Manipulating electromagnetic local density of states by graphene plasmonics

Abstract

Electromagnetic local density of states (ELDOS) counts the number of electromagnetic modes at a spatial point where a particle (atom, molecule, and quantum dot) spontaneously emits electromagnetic waves. ELDOS can be interpreted as a density of vacuum fluctuations of electromagnetic fields. Moreover, ELDOS is essential to control spontaneous decay rate (SDR) of particles; and thus plays a critical role in modern optical and quantum devices. Having a great degree of freedom to tune permittivity, graphene is an emerging building block to manipulate the ELDOS. In this work, we study SDR of a particle near a metallic split-ring resonator, which is embedded in a multilayered substrate incorporating a graphene layer. Analyzing ELDOS in such a complex multilayered system is not only computationally challenging but also highly important to practical devices.
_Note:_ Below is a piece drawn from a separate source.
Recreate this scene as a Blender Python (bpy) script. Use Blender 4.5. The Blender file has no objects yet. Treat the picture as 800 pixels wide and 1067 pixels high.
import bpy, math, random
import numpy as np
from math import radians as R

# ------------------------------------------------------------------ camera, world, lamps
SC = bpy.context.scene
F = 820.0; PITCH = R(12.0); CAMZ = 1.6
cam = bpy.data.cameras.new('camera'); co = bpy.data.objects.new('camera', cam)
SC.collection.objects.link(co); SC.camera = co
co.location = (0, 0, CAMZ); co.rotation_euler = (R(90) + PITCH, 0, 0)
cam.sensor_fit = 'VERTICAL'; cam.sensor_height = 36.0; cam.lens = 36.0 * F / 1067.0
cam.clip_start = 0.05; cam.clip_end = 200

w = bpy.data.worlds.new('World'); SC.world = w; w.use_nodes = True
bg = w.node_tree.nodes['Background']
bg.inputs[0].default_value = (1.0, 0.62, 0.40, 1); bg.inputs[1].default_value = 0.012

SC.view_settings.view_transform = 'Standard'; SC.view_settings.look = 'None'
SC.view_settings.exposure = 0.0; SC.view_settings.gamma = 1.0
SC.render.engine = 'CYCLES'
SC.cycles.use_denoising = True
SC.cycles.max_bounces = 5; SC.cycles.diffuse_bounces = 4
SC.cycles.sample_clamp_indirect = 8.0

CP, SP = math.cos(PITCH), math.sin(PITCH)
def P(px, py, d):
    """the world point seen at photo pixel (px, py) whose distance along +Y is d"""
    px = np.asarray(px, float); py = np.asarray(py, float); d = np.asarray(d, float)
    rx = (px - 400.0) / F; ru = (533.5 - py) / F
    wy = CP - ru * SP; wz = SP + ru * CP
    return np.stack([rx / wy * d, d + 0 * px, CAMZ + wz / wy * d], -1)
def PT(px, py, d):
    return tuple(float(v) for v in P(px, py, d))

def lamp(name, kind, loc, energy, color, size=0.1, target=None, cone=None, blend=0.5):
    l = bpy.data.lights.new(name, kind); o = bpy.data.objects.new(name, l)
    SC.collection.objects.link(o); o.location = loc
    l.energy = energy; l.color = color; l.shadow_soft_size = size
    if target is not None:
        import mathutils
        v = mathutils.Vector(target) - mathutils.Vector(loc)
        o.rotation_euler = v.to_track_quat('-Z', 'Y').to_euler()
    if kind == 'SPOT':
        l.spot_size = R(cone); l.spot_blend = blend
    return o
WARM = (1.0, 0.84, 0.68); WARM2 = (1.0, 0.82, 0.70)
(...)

First, dispersion relations of graphene plasmonics and metallic plasmonics are comparatively studied. From our investigations, graphene offers several flexible tuning routes to control SDR, which highly depends on the chemical potential of graphene sheet and the position and polarization of particle. Then, considering graphene plasmonics is excited at infrared regime, we carefully design a metallic split-ring resonating around the same frequency range. Consequently, this design allows a mutual interaction between the graphene sheet and split-ring. To reduce the computational burden, boundary element method in conjugation with a multilayered medium Green's function is adopted. The multilayered medium Green's function automatically includes the information of the ultrathin graphene. Therefore, only the split-ring scatterer is meshed. Blue-shifted and splitting resonance peaks are theoretically observed, which suggests a strong mode coupling between the graphene and split-ring. Furthermore, the mode coupling has a switch on-off feature via electrostatically doping the graphene sheet. This work is fundamentally important to dynamically tune ELDOS and SDR in complex devices.